En outre, le rapport « Morange » propose « une nouvelle ambition pour l’assurance chômage », à laquelle serait confiée la gestion des comptes sociaux individuels des salariés, et qui deviendrait par là même « une assurance professionnelle », par la voie de la négociation sociale.
La mission d’information sur la flexisécurité à la française s’est par ailleurs intéressée aux outils collectifs, la gestion prévisionnelle des emplois et des compétences (GPEC), et individuels, les entretiens et les bilans professionnels, qui ont été nouvellement créés et qui tendent au développement de l’employabilité des salariés. Elle recommande notamment d’étendre la GPEC jusqu’au niveau territorial, de lancer une concertation sociale sur l’articulation entre cette dernière et le droit de la modification du contrat de travail, et de relancer la négociation des partenaires sociaux sur le bilan d’étape professionnel (5).

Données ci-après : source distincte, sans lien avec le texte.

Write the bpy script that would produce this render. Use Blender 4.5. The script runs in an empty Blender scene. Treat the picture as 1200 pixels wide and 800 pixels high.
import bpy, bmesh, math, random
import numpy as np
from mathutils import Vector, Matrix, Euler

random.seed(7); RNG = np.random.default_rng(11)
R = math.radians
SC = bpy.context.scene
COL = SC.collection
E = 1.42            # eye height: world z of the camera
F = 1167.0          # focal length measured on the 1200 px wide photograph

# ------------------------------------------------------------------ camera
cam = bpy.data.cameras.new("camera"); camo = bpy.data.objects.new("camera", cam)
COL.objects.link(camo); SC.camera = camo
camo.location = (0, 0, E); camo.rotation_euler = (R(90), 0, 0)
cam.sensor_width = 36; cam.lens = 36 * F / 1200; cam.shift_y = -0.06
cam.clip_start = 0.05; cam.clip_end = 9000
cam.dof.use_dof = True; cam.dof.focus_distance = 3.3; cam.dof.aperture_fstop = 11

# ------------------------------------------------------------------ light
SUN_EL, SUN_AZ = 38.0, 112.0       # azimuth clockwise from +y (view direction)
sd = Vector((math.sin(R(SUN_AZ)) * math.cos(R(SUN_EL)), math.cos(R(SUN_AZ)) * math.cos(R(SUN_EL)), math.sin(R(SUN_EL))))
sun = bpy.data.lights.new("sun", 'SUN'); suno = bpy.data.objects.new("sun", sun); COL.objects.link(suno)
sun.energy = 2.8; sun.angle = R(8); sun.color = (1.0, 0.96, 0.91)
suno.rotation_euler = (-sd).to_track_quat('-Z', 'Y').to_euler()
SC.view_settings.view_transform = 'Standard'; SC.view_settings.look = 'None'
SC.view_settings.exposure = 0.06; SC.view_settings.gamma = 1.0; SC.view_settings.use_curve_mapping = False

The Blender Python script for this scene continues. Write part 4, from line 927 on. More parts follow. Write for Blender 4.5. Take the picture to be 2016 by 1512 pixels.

Au-delà, le rapport traite du dialogue social, que la mission souhaite voir consolidé. Elle préconise en particulier de l’organiser au niveau territorial, pour que « l’élaboration des règles communes du travail soit le fruit de la démocratie sociale à tous les échelons ».
(1) La flexisécurité, ou « flexicurité » ou « flexsécurité », vise à combiner plus de flexibilité pour les entreprises dans la gestion des emplois et une sécurisation accrue des parcours individuels des salariés. Elle induit le basculement d’une logique de protection de l’emploi (logique de statuts) à une logique de protection dans l’emploi (logique de parcours professionnels).
(2) Pour une assurance professionnelle – Rapport d’information n° 2462 – Disp. sur
(5) Le principe de ce bilan est inscrit dans la loi « formation-orientation professionnelle » du 23 novembre 2009, mais le dispositif n’est pas à ce jour opérationnel, ses conditions d’application devant être déterminées par un accord national étendu.